▸ Work required: Filter these entries, keeping only lines that hold the word "script".

▸ Exercise material:
------------
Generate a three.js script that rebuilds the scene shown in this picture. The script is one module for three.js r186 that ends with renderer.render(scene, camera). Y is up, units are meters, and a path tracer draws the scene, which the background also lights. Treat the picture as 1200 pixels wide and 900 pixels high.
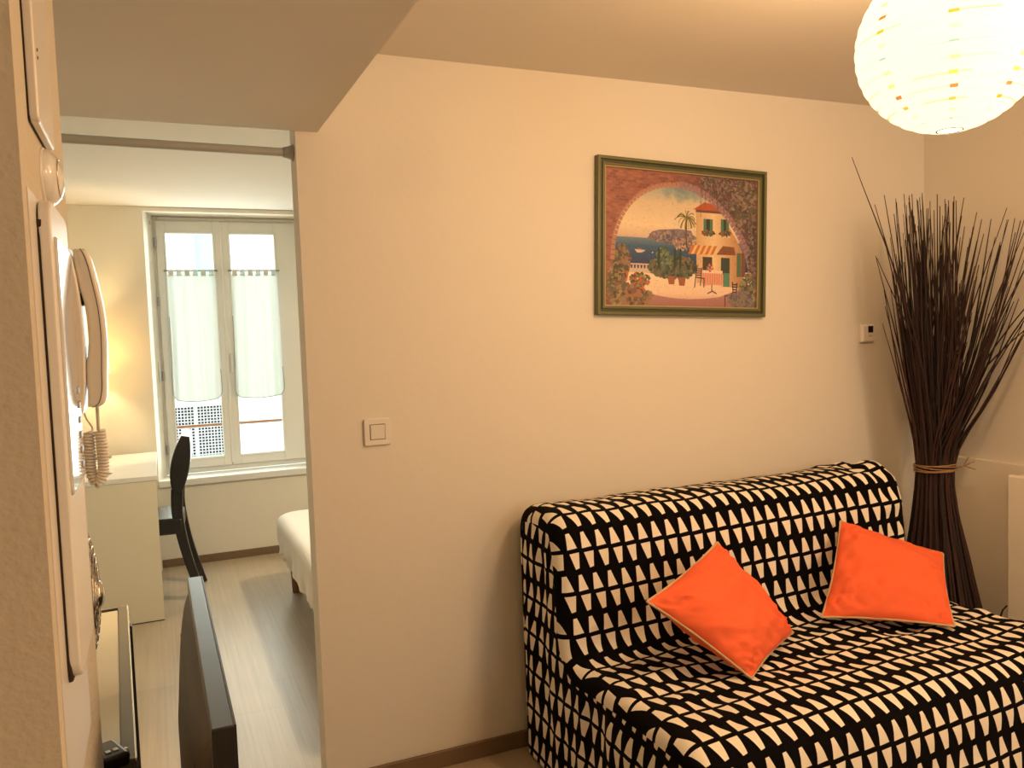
import * as THREE from 'three';
import { RoundedBoxGeometry } from 'three/addons/geometries/RoundedBoxGeometry.js';
import { mergeGeometries } from 'three/addons/utils/BufferGeometryUtils.js';
import { RectAreaLightUniformsLib } from 'three/addons/lights/RectAreaLightUniformsLib.js';

RectAreaLightUniformsLib.init();
const scene = new THREE.Scene();

// ---------- camera ----------
const EYE = 1.394;
const camera = new THREE.PerspectiveCamera(2 * Math.atan(450 / 961.8) * 180 / Math.PI, 4 / 3, 0.02, 200);
{
  const r = new THREE.Vector3(0.91623, -0.03497327, 0.39912356);
  const u = new THREE.Vector3(0.05631659, 0.99753457, -0.04187147);
  const f = new THREE.Vector3(0.39667517, -0.06084117, -0.91594059);
  camera.position.set(0, EYE, 0);
  camera.quaternion.setFromRotationMatrix(new THREE.Matrix4().makeBasis(r, u, f.clone().negate()));
}
scene.add(camera);

// ---------- light and exposure ----------
const EXPOSURE = 1.0;
const SKY = [2.7, 3.05, 2.85];                    // overcast daylight outside
scene.background = new THREE.Color().setRGB(...SKY);
function windowLight(x, y, z, w, h, towards, rgb, power) {
  const l = new THREE.RectAreaLight(new THREE.Color().setRGB(...rgb), power, w, h);
  l.name = 'window_daylight';
  l.position.set(x, y, z); l.lookAt(x, y, z + towards); scene.add(l);   // a light shines along its -z: lookAt on lights turns it to the target
}
windowLight(0.44, 1.38, -5.66, 0.84, 1.52, 1, [0.92, 1.0, 0.93], 2.8);      // bedroom window
windowLight(2.05, 1.45, 1.25, 1.1, 1.1, -1, [0.95, 1.0, 0.95], 0.5);      // living room window behind the camera
const LAMP = { rgb: [1, 0.585, 0.28], power: 2.25 };
const BED_LAMP = { rgb: [1, 0.84, 0.60], power: 6.0 };
const HALL_LAMP = { rgb: [1, 0.58, 0.27], power: 4.0 };
const DESK_LAMP = { rgb: [1, 0.72, 0.36], power: 0.85 };

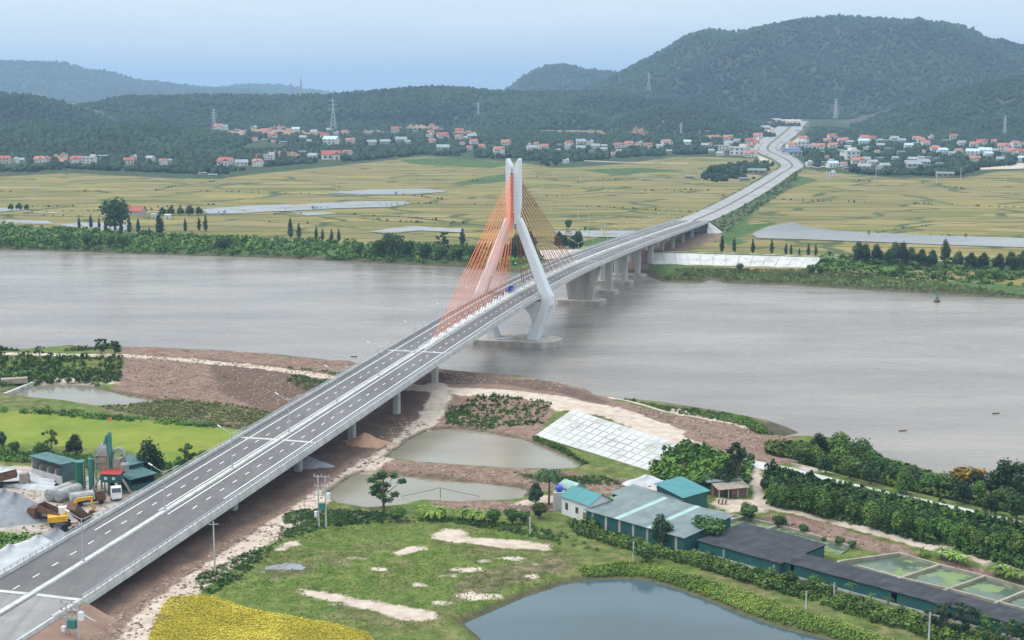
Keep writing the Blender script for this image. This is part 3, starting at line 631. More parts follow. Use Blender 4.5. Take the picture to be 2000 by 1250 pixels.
# ---------------------------------------------------------------- hills with forest
HILLS = []
def hill(ridge, Yr, Yf, name, m_soil, seed, gul=0.12, dens=9.0, R=6.0, base=ICO1, over=300, tall=11):
    us = np.array([p[0] for p in ridge], float); vs = np.array([p[1] for p in ridge], float)
    def ray(u, v):
        a = (u - 1000) / F; b = (625 - v) / F; dy = CP + b * SP; dz = -SP + b * CP
        return a / dy * Yr, CZ + dz / dy * Yr
    X, Z = ray(us, vs); X0, X1 = X.min(), X.max()
    nx = int((X1 - X0) / 14) + 2; xs = np.linspace(X0, X1, nx)
    step = 16; yy = np.concatenate([np.arange(Yf, Yr, step), np.arange(Yr, Yr + over, step * 2)])
    Yh, Xh = np.meshgrid(yy, xs, indexing='ij')
    zr = np.interp(Xh, X, Z) - tall
    zb = farz(Yf) - 1.0
    t = (Yh - Yf) / (Yr - Yf) + 0.10 * fbm(Xh / 320 + seed, Yh / 900, 3)
    sh = np.where(t < 1, np.sin(np.clip(t, 0, 1) * math.pi / 2) ** 1.15, 1 - 0.5 * (t - 1))
    g = fbm(Xh / (Yr * 0.05) + seed * 3, Yh / (Yr * 0.13) + seed, 4) + 0.5 * fbm(Xh / 60 + seed, Yh / 90, 3)
    Zh = zb + (zr - zb) * np.clip(sh + gul * g * np.clip(4 * t * (1 - t), 0, 1), -0.1, 1.0)
    edge = np.minimum((Xh - X0), (X1 - Xh)); Zh = Zh - 6 * (1 - sstep(0, 60, edge))
    n0, n1 = Zh.shape; ii = np.arange(n0 * n1).reshape(n0, n1)
    Fa = np.stack([ii[:-1, :-1].ravel(), ii[:-1, 1:].ravel(), ii[1:, 1:].ravel(), ii[1:, :-1].ravel()], 1)
    npmesh(name, np.stack([Xh.ravel(), Yh.ravel(), Zh.ravel()], 1), Fa, m_soil, smooth=True, kind='structure')
    HILLS.append((xs, yy, Zh))
    if dens:
        dens *= .8; R *= .8
        rng = np.random.default_rng(seed); n = int((X1 - X0) * (Yr + 60 - Yf) / dens ** 2)
        px_ = rng.uniform(X0, X1, n); py_ = rng.uniform(Yf, Yr + 60, n)
        i = np.clip(((px_ - X0) / (X1 - X0) * (nx - 1)).astype(int), 0, nx - 2); f = (px_ - xs[i]) / (xs[1] - xs[0])
        j = np.clip(np.searchsorted(yy, py_) - 1, 0, len(yy) - 2); g_ = (py_ - yy[j]) / (yy[j + 1] - yy[j])
        pz = (Zh[j, i] * (1 - f) + Zh[j, i + 1] * f) * (1 - g_) + (Zh[j + 1, i] * (1 - f) + Zh[j + 1, i + 1] * f) * g_
        gap = fbm(px_ / 70 + seed, py_ / 70, 3)
        keep = (pz > farz(py_) - 2) & (gap > -0.56)
        px_, py_, pz, gap = px_[keep], py_[keep], pz[keep], gap[keep]; n = len(px_)
        r = rng.uniform(0.45, 1.15, n) * R * np.where(rng.random(n) < 0.25, 0.6, 1); h = r * rng.uniform(0.9, 1.7, n)
        V, Fb, T = blobs(np.stack([px_, py_, pz + h * 0.6], 1), r, h, base, seed)
        patch = np.repeat(np.clip(0.5 + 0.9 * fbm(px_ / 160 + 9, py_ / 160 + seed, 3), 0, 1), len(base[0]))
        npmesh('forest', V, Fb, M['leaf_f'], attrs={'tint': np.clip(0.55 * T + 0.85 * patch - 0.25, 0, 1)}, kind='stuff', label='dense green forest covering a hillside behind the villages')
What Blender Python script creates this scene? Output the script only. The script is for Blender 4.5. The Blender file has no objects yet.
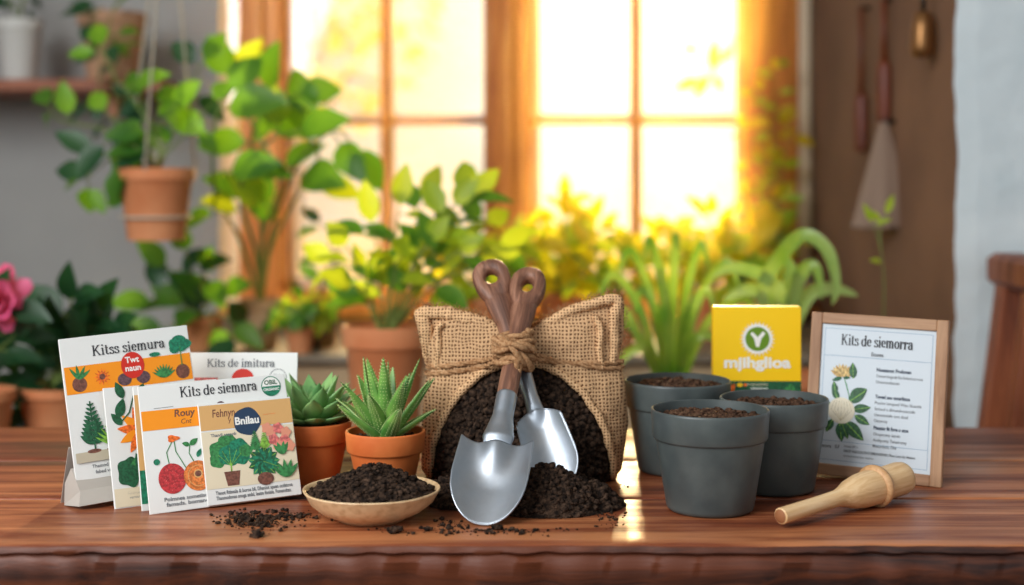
------------
▸ Right answer:
Generate a three.js script that rebuilds the scene shown in this picture. The script is one module for three.js r186 that ends with renderer.render(scene, camera). Y is up, units are meters, and a path tracer draws the scene, which the background also lights. Treat the picture as 1200 pixels wide and 900 pixels high.
Keep writing the Blender script for this image. This is part 3, starting at line 631. More parts follow. Use Blender 4.5. Take the picture to be 2000 by 1250 pixels.
What Blender Python script creates this scene? Output the script only. The script is for Blender 4.5. The Blender file has no objects yet.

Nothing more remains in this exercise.